My parents were avid readers. We read at the table, family members walked with open books from the dining room to the living room, we read while eating popcorn or ice cream sundaes for dessert, and we read in bed until we fell asleep. For us kids, that often meant a flashlight under the covers. My niece, knowing this about her grandparents, asked for some books that they had found interesting. As my brothers and I went through their bookshelves we also found some that other grandchildren or great-grandchildren might like. I placed a book-plate in each book that explains why it was chosen to be passed on. Here is the text of a few of them:

  • In Escapes and Rescues compiled by Margaret C. Scoggin (Knopf, 1960): This book is special because it shows how a Gerry tent played an important pert in saving the lives of some of the climbers of the 1953 American attempt to climb K2, the second highest mountain in the world.

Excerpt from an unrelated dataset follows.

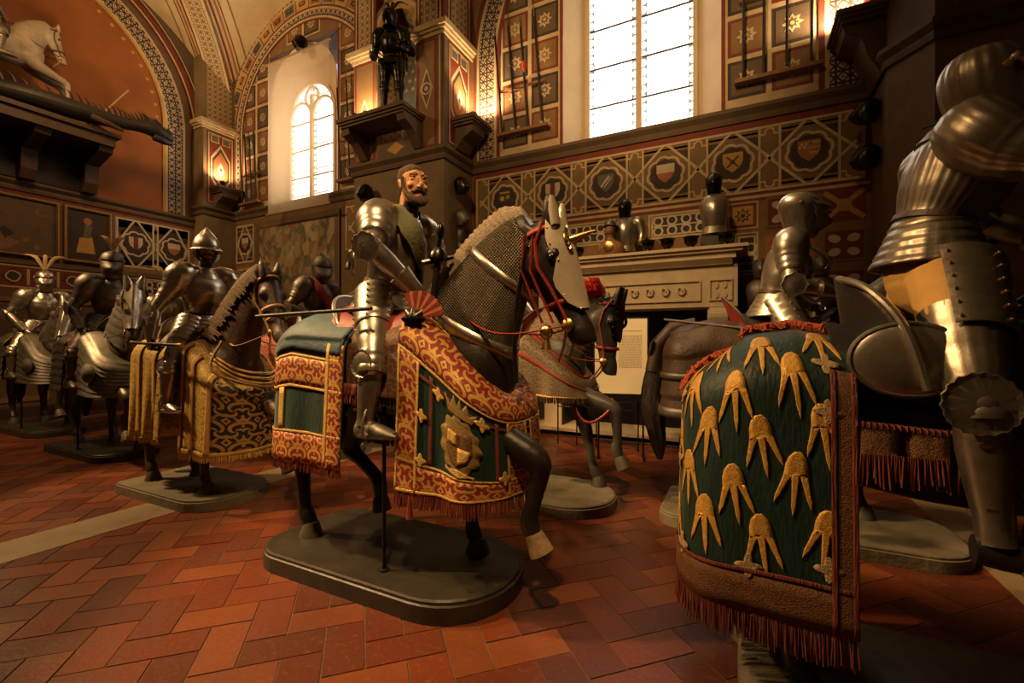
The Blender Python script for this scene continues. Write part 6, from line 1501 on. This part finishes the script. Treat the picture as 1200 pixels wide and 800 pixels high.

  • In A Treasury of Mountaineering Stories edited by Daniel Talbot (G.P. Putnam’s Sons, 1954): From the time she was a young girl walking alone across the frozen St. Clair River to Canada to planning a world climbing and biking tour with her husband Gerry, Ann Cunningham loved adventure. The world tour never happened, but other adventures came her way. As this book shows, her appetite for adventure extended to her reading.
  • In Two Under the Indian Sun by Jon and Rumer Godden (Viking, 1966): Ann Cunningham was always fascinated by books about India, both fiction and nonfiction. This book was one that introduced her and her daughter Penny to the author Rumer Godden. Over the years they read and talked about many of Rumer Godden’s books.